Notices

I'm not sure about the processing power and time resolution, but in terms of geometry i know it should be possible to use the stereo speakers and the microphone on the N900 to acquire a 2 dimensional image from the surroundings by sonar.


It could work kinda like this: you emit a pulse of sound on the stereo speakers with a different frequency on each speaker, then you monitor the mic for the arival of the sound from the speaker and any subsequent echoes on the respective frequencies, with the time difference between the original sound and the echoes and the speed of sound in air you should be able to calculate the distance between whatever bounced the sound and each of the speakers, with those 2 distances its just a matter of simple trigonometry to calculate the 2d position of what the sound hit.



To make the image more interesting to see, you could also take in consideration how loud the echoes were, perhaps displaying the resulting image with a colored background and having any areas corresponding to echoes be on a grayscale representing the loudness, or perhaps have a black background and color the echoes mapping a color gradient to the ratio of the loudness between the left and right echoes (at one end it would be an echo pretty much only from the left speaker and on the other end from the right, with the middle for when both are equally loud).



If the framerate is fast enough, you don't even need to just do single pulses, use a pseudo-random number generator to pick the frequencies and then look for the spikes in the recorded sound for the frequencies in the order they came out; if t is really fast it might even sound close to white noise.


Btw, to help with environment interferences, it might be a good idea to analyze the environment noise for a little bit before starting and look for more silent frequency bands and avoid the noiser ones.

This is quite difficult...

You will probably want to send a coded pulse anyway as you can then cross correlate to try to pick out the reflection arrival time more easily (unless you can generate very large amplitude sounds, but that might be intrusive ). The problem (apart from how loud you can emit, how well you can receive, and ambient noise, is then reflections, and whether you can tell them apart.

That is almost imposible, you need frequency in ultrasound to eliminate the ambient noise and all false echoes... i don't know if the N900 is capability to handled ultrasound...

You wouldn't need to eliminate all the problems in order to get something useful, or at least interesting. I think I'll download soundmeter and see if I can't measure some ultrasonics just the same.

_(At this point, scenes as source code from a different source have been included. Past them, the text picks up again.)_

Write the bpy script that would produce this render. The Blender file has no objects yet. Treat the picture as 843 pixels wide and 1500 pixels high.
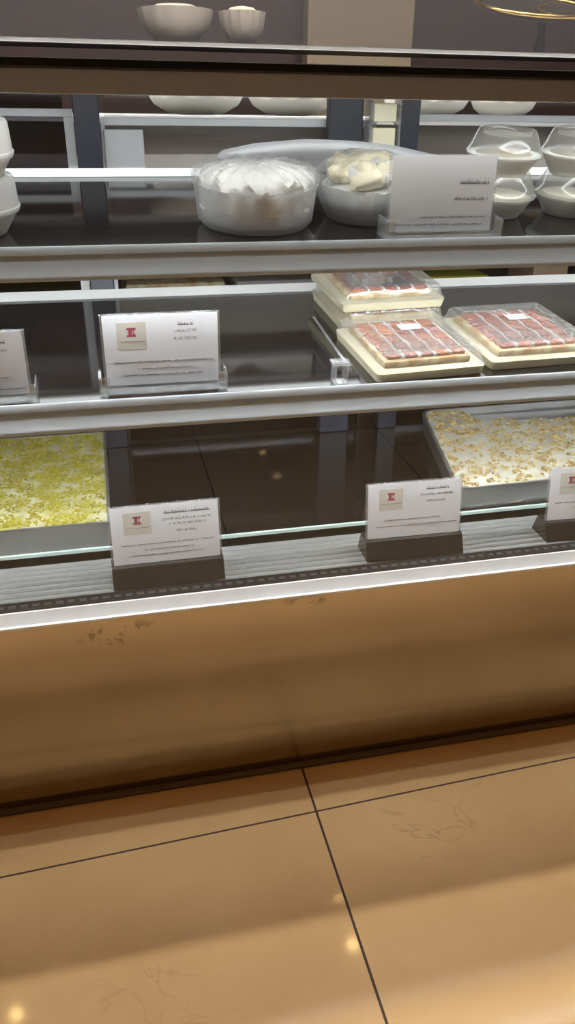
import bpy, bmesh, math, random
from mathutils import Matrix, Vector
random.seed(7)
scene = bpy.context.scene
col = scene.collection
R = math.radians

# ------------------------------------------------------------------ materials
def new_mat(name):
    m = bpy.data.materials.new(name); m.use_nodes = True
    nt = m.node_tree; nt.nodes.clear()
    out = nt.nodes.new('ShaderNodeOutputMaterial')
    return m, nt, out
def N(nt, t, **kw):
    n = nt.nodes.new(t)
    for k, v in kw.items():
        if k in n.inputs: n.inputs[k].default_value = v
        else: setattr(n, k, v)
    return n
def L(nt, a, b): nt.links.new(a, b)

def pbr(name, color, rough=.5, metal=0., spec=.5, noise=0., nscale=30., bump=0., bscale=60., sss=0., aniso=0.):
    m, nt, out = new_mat(name)
    p = N(nt, 'ShaderNodeBsdfPrincipled')
    p.inputs['Roughness'].default_value = rough
    p.inputs['Metallic'].default_value = metal
    p.inputs['Specular IOR Level'].default_value = spec
    if aniso: p.inputs['Anisotropic'].default_value = aniso
    tc = N(nt, 'ShaderNodeTexCoord')
    nz = N(nt, 'ShaderNodeTexNoise', Scale=nscale, Detail=4.)
    L(nt, tc.outputs['Object'], nz.inputs['Vector'])
    mix = N(nt, 'ShaderNodeMix', data_type='RGBA')
    a = [c * (1 - noise) for c in color[:3]]; b = [min(1, c * (1 + noise)) for c in color[:3]]
    mix.inputs[6].default_value = (*a, 1); mix.inputs[7].default_value = (*b, 1)
    L(nt, nz.outputs['Fac'], mix.inputs[0]); L(nt, mix.outputs[2], p.inputs['Base Color'])
    if sss:
        p.inputs['Subsurface Weight'].default_value = sss
        p.inputs['Subsurface Radius'].default_value = (.01, .008, .006)
    if bump:
        bz = N(nt, 'ShaderNodeTexNoise', Scale=bscale, Detail=3.)
        L(nt, tc.outputs['Object'], bz.inputs['Vector'])
        bp = N(nt, 'ShaderNodeBump', Strength=bump, Distance=.004)
        L(nt, bz.outputs['Fac'], bp.inputs['Height']); L(nt, bp.outputs['Normal'], p.inputs['Normal'])
    L(nt, p.outputs[0], out.inputs[0])
    return m

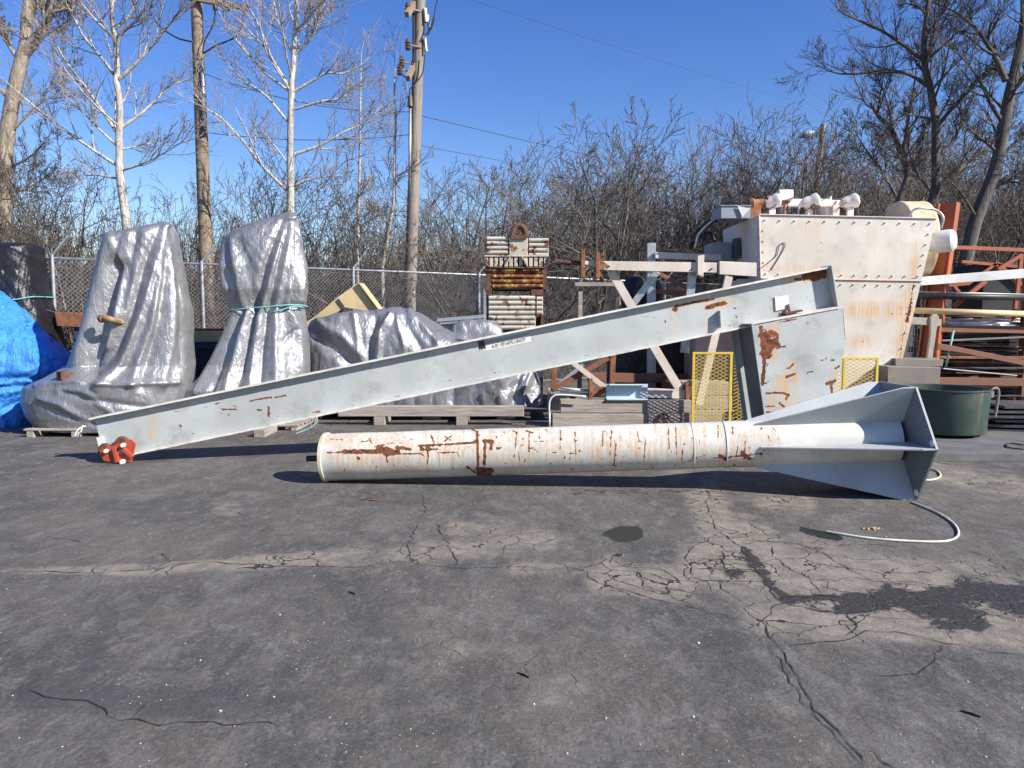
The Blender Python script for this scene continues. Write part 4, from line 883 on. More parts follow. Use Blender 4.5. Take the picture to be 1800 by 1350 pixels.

Okay, I just looked, and iTunes App Store has a Sonar Ruler app. They say it sends out a click, so I assume that means normal human hearing range.

Okay last post door a while!
http://labs.laan.com/wp/2009/08/sona...re-with-sound/

Is the site that describes an iPhone app.it mentions that the limitations are object size, accuracy, etc. It specifically mentions that it can't measure a person. I imagine that an app for our device would have similar limitations, even with ultrasonics.

Hi i remember that there was such program for Windows Mobile
http://nerdipedia.com/tiki-index.php?page=Sonar
and as i remember it realy worked for some phones

I'm not 100% sure, but that Windows one seems to do 1d plus time instead of trully 2d

All of them do 1D (from reading the links posted above), where the 1D is the round-trip time. 2D or 3D is theoretically possible by performing multiple 1D "pings" with different send/receive pair locations, and then performing triangulation on the return signals. You'd have to look quite carefully at the required distance between the different transmit/receive points to determine whether you could resolve the differences in round-trip time.

The iPhone one also specifically says that it won't do well against small targets (like a human) and works best against large planar (and reflective) targets such as walls.

I suggested a coded pulse in the generic sense and a chirp is the best example of what you could use, make sure your frequency range is as large as possible (start and end freqs for the chirp) to get as narrow as possible a cross correlation peak (and therefore be able to resolve the returned signal in time accurately).

Some links that might be vaguely relevant:
http://www.ecse.monash.edu.au/centre...99/sensrev.htm

There is two emitters, stereo speakers, you know their offset in relation to the receiver, the mic, so you first wait for the first pulse in the respective frequencies of both speakers (you can do it in parallel as long as each speaker use a different frequency or set of frequencies) that is comming directly from the speakers and any pulse after the first one for each speaker will be echoes, the time difference between the first and the echoes is the distance from the respective emitter: 2 distances from two points you know the coordinate with a bit of trig gives you the 2d coordinates.